Larry Ellison’s luxury yacht has no boundaries, including, apparently, prohibited nature preserves. 


Some angry Lanai residents say the island’s new billionaire owner dropped anchor in the Hulopoe Bay nature preserve this past weekend, but skipped out before state boating enforcement officers got out there.

State law bans boaters from the preserve. And Lanaians want Ellison to pay the $250 fine — just like some of them have had to. After all, he’s worth $41 billion, according to Forbes.

Civil Beat couldn’t reach Ellison for comment.

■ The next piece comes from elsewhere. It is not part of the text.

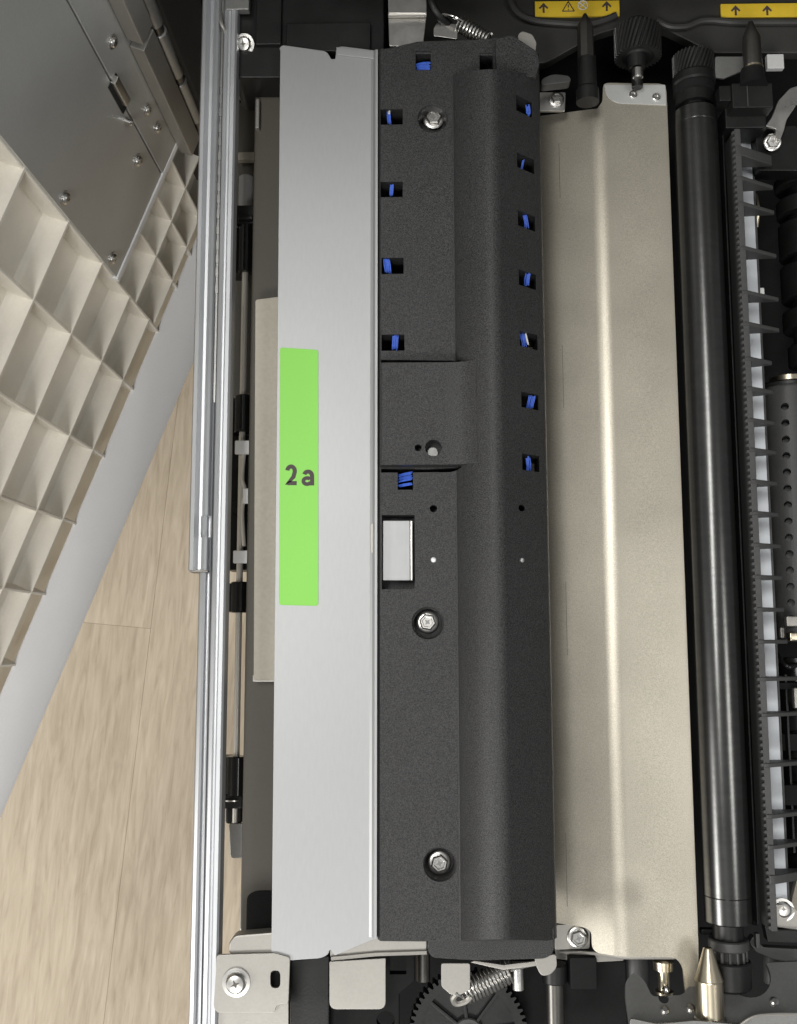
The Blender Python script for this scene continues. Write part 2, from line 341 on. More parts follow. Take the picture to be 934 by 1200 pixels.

Residents have reported seeing Ellison around the island the past few days. And according to one local, the grass at his properties was being cut rather frantically on Friday — a sign of an impending visit by Lanai’s owner. Grass cutting was a sure sign that David Murdock, the billionaire real estate tycoon who sold the island to Ellison in June, was about to touch down.

The glistening Hulopoe Bay on Lanai’s south shore is home to spinner dolphins and humpback whales, as well as a dazzling array of fish and coral life. Surrounded by a white crescent-shaped beach, the bay is a favorite of swimmers and snorkelers.

But boats are off limits. The state designated Hulopoe Bay as one of Hawaii’s 11 marine life conservation districts to protect and replenish marine life.

So when locals spotted the large vessel anchored in the bay on Sunday, they paddled out to tell the boat captain that he wasn’t supposed to be there. That’s the story according to locals and Deborah Ward, a spokeswoman for the Hawaii Department of Land and Natural Resources.

The yacht was in the bay for about 20 minutes before moving, said Ward.

By the time DLNR’s enforcement officer on Lanai responded, the vessel was outside the conservation zone. The officer radioed the boat captain and gave him a verbal warning not to reenter the nature preserve, said Ward.

She said it was up to to the officer to issue a citation, which would be a petty misdemeanor and involve a fine. The officer went with a warning rather than a ticket, but he apparently forgot to send the warning letter. Ward said the officer was continuing to follow up to determine who owned the vessel so he could send a formal letter.

Lanaians have no doubt about the identity of the yacht and its famous owner.

They say it’s Ellison’s yacht and have been trading iPhone photos of it. Ward said that the word Asahi was written on the boat, the name of one of Ellison’s yachts, according to Internet references.